Tra loro anche Alan Kurdi, tre anni, siriano di etnia curda, trovato senza vita sulla spiaggia turca di Bodrum la mattina del 2 settembre 2015. Nel naufragio del gommone sul quale viaggiava verso la Grecia morirono anche la madre e la sorella, mentre si salvò solo il padre. La foto del terribile ritrovamento generò commozione in tutto il mondo e per alcuni mesi sembrò scuotere anche i leader e le istituzioni europee nella ricerca di una via diversa per gestire il fenomeno migratorio. Ma fu un moto dettato dall’emozione, non da ideali o principi. Nemmeno ci si pose la domanda perché una famiglia fuggita dalla guerra avesse seguito strade clandestine, avendo invece il diritto di chiedere asilo (il sogno dei Kurdi era di raggiungere i parenti in Canada). Ma non ci sono corridoi umanitari per chi scappa dai conflitti né tantomeno per lavoro. E così ci si affida alle vie irregolari e pericolose.

Oggi nel Mediterraneo centrale l’Italia ha operative per il salvataggio di naufraghi solo motovedette della Guardia costiera, raramente autorizzate a uscire dalle 12 miglia delle acque territoriali, un elicottero e una nave di una ong, la «Open Arms», appunto. Altre sette sono state fermate dopo gli sbarchi per rilievi. Del resto i nuovi decreti che hanno sostituito quelli di Salvini mitigano solo l’atteggiamento sospettoso verso le organizzazioni non governative. Eppure l’ininterrotta sequenza di azioni giudiziarie contro le navi umanitarie finora si è conclusa senza una sola richiesta di rinvio a giudizio.

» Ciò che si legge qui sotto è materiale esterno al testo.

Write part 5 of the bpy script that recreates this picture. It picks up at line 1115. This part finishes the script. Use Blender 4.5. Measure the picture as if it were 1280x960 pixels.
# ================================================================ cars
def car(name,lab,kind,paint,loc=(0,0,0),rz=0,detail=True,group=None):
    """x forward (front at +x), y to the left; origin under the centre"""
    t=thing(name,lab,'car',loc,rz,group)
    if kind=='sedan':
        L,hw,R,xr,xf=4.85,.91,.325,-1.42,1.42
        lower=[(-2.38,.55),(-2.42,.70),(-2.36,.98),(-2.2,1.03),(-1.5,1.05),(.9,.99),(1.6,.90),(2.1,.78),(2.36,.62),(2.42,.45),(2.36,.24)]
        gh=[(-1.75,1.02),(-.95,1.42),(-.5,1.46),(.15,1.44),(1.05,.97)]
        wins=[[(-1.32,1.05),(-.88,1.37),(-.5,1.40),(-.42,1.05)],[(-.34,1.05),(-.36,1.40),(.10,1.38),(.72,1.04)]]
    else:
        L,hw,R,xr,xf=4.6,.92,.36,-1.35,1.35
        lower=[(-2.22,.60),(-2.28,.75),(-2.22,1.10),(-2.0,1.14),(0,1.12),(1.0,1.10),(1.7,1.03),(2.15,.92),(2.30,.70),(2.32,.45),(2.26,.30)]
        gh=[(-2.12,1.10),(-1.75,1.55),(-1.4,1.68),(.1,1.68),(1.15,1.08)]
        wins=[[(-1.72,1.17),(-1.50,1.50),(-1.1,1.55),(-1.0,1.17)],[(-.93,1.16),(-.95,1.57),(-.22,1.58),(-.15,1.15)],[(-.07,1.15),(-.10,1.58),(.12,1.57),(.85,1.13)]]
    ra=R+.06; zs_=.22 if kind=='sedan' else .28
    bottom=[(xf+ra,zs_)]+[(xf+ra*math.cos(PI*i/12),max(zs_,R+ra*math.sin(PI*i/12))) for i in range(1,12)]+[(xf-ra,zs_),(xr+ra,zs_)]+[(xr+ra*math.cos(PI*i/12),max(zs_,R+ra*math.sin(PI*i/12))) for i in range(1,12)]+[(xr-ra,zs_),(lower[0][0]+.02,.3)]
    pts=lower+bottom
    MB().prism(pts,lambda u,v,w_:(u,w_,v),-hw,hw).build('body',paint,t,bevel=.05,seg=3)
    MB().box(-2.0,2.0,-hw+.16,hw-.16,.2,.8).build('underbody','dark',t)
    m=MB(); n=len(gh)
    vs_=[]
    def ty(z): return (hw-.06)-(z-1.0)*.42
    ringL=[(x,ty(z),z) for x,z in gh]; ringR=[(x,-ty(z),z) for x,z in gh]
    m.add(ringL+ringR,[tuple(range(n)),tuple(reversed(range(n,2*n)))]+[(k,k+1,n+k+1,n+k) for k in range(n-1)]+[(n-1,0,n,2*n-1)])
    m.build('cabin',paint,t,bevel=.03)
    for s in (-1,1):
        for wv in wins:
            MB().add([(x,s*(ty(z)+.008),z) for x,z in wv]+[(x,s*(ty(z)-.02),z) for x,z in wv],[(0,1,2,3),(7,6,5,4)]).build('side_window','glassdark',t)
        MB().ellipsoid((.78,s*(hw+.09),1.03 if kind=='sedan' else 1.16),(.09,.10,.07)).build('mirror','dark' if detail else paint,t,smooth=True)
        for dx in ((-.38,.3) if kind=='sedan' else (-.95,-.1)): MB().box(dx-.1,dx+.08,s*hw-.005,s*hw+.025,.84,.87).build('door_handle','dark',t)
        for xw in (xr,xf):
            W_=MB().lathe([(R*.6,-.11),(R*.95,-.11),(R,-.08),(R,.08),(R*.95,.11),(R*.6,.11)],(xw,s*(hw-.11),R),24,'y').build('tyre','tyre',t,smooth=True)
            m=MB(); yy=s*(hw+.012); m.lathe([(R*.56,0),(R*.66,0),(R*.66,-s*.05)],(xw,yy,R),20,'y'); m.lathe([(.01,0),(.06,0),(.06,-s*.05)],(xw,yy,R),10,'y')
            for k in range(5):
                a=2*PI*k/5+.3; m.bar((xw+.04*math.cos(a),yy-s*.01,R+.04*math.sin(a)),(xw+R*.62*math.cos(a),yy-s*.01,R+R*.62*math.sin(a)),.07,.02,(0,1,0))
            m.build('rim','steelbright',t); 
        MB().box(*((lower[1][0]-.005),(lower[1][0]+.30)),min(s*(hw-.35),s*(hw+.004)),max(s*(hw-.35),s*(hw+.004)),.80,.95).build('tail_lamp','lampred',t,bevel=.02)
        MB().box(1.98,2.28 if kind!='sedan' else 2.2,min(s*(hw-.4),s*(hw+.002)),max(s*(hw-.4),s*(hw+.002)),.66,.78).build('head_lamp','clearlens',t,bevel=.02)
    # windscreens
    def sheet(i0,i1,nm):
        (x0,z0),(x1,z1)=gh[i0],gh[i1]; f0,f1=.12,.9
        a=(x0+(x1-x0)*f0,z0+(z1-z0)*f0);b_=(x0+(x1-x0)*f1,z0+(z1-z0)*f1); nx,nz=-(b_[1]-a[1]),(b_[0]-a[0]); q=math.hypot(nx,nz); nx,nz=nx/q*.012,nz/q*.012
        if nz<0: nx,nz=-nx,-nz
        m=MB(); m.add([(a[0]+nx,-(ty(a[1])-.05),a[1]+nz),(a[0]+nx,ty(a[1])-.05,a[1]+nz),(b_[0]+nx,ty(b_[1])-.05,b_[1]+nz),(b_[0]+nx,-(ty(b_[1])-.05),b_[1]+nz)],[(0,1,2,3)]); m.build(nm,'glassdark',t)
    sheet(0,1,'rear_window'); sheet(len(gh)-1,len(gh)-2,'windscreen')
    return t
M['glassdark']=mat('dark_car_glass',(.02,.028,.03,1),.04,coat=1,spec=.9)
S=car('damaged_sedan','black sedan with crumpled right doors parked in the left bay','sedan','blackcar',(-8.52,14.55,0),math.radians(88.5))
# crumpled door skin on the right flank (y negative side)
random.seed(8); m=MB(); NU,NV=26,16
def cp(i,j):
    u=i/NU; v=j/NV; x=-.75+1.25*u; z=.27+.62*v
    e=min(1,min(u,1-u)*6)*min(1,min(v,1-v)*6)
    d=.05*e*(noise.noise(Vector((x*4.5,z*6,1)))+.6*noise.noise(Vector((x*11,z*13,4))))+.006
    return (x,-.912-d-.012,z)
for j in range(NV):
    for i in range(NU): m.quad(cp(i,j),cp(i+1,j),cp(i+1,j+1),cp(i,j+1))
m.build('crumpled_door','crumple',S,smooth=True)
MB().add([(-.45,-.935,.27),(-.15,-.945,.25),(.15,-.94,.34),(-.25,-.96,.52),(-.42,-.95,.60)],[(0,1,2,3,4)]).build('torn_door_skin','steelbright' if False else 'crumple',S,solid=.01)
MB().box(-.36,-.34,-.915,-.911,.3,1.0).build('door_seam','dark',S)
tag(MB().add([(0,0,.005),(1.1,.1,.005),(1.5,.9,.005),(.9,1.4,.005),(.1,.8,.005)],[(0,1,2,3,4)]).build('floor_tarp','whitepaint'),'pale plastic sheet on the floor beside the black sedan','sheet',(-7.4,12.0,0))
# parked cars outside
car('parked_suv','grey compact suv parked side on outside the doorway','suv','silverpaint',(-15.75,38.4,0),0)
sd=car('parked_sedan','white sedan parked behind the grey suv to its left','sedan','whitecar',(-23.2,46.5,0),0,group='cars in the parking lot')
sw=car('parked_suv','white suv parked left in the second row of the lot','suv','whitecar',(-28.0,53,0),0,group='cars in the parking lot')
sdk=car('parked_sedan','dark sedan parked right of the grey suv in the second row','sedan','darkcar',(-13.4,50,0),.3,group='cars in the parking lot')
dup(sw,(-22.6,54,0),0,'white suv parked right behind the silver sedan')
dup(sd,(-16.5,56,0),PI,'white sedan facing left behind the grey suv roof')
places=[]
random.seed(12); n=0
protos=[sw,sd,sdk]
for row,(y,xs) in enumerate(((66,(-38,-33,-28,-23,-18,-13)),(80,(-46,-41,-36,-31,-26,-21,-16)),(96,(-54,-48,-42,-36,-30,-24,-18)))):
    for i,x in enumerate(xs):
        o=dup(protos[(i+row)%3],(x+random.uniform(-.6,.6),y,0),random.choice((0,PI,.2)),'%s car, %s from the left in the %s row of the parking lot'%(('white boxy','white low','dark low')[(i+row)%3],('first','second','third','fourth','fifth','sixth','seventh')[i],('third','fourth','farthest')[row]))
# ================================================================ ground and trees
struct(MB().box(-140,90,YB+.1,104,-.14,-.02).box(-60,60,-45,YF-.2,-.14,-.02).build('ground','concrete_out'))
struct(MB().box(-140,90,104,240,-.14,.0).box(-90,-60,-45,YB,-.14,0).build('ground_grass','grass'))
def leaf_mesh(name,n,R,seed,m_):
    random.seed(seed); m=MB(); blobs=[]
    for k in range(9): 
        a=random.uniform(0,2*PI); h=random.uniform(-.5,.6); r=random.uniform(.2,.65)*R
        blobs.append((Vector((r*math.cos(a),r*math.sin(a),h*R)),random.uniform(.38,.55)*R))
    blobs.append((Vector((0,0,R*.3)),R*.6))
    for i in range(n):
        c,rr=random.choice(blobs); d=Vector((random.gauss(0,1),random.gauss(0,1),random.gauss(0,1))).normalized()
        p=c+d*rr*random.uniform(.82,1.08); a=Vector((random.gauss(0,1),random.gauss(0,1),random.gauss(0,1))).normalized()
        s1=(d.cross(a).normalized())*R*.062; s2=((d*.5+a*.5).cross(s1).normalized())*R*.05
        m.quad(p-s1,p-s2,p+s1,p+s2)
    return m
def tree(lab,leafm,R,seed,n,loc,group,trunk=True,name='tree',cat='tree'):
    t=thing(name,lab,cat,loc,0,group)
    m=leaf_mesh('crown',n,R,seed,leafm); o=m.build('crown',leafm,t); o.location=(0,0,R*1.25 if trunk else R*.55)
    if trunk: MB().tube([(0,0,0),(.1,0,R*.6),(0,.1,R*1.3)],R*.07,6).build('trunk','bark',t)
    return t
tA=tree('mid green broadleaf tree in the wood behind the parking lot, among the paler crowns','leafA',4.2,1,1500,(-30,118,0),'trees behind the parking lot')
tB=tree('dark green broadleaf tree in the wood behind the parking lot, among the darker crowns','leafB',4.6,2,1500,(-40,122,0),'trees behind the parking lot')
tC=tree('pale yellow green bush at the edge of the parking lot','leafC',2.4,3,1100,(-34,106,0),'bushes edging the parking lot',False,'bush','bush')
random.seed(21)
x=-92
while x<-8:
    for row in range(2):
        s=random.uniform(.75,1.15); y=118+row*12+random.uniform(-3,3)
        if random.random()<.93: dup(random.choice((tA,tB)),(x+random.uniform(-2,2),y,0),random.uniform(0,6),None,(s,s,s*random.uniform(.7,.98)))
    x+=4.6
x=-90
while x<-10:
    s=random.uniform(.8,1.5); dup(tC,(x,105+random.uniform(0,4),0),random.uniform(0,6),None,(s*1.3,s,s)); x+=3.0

Invece il Tribunale di Messina ha condannato tre libici a 20 anni di reclusione per crimini commessi contro migranti nel campo di prigionia di Zawiyah, gestito per conto del governo legittimo e dimissionario di Tripoli – nostro alleato, al quale abbiamo versato 250 milioni in tre anni per il contrasto dell’immigrazione irregolare – dalla milizia Al Nasr insieme ai fratelli Kachlav, capiclan che controllano il contrabbando di petrolio, il traffico di esseri umani, di armi e recentemente anche di droga, in accordo con le mafie italiane. Il nostro governo dovrebbe approfondire questa vicenda, più pericolosa delle navi delle ong, ma anche l’opposizione, impegnata a criminalizzare gli immigrati irregolari.

Sono le schizofrenie della politica estera, come, cambiando quadrante, avviene in Yemen: 10 milioni di bambini rischiano la morte per malnutrizione nel conflitto in corso da sei anni. Versiamo milioni di euro alle agenzie dell’Onu che si prendono cura di questo dramma, ma al tempo stesso vendiamo armi e bombe all’Arabia Saudita, che le cede a una delle parti in guerra in Yemen. Risolviamo almeno queste contraddizioni, per i tanti, troppi Joseph vittime di ingiustizie e violenze. Joseph, nome di origine aramaico-ebraica che significa «Dio accresca il neonato agli altri figli».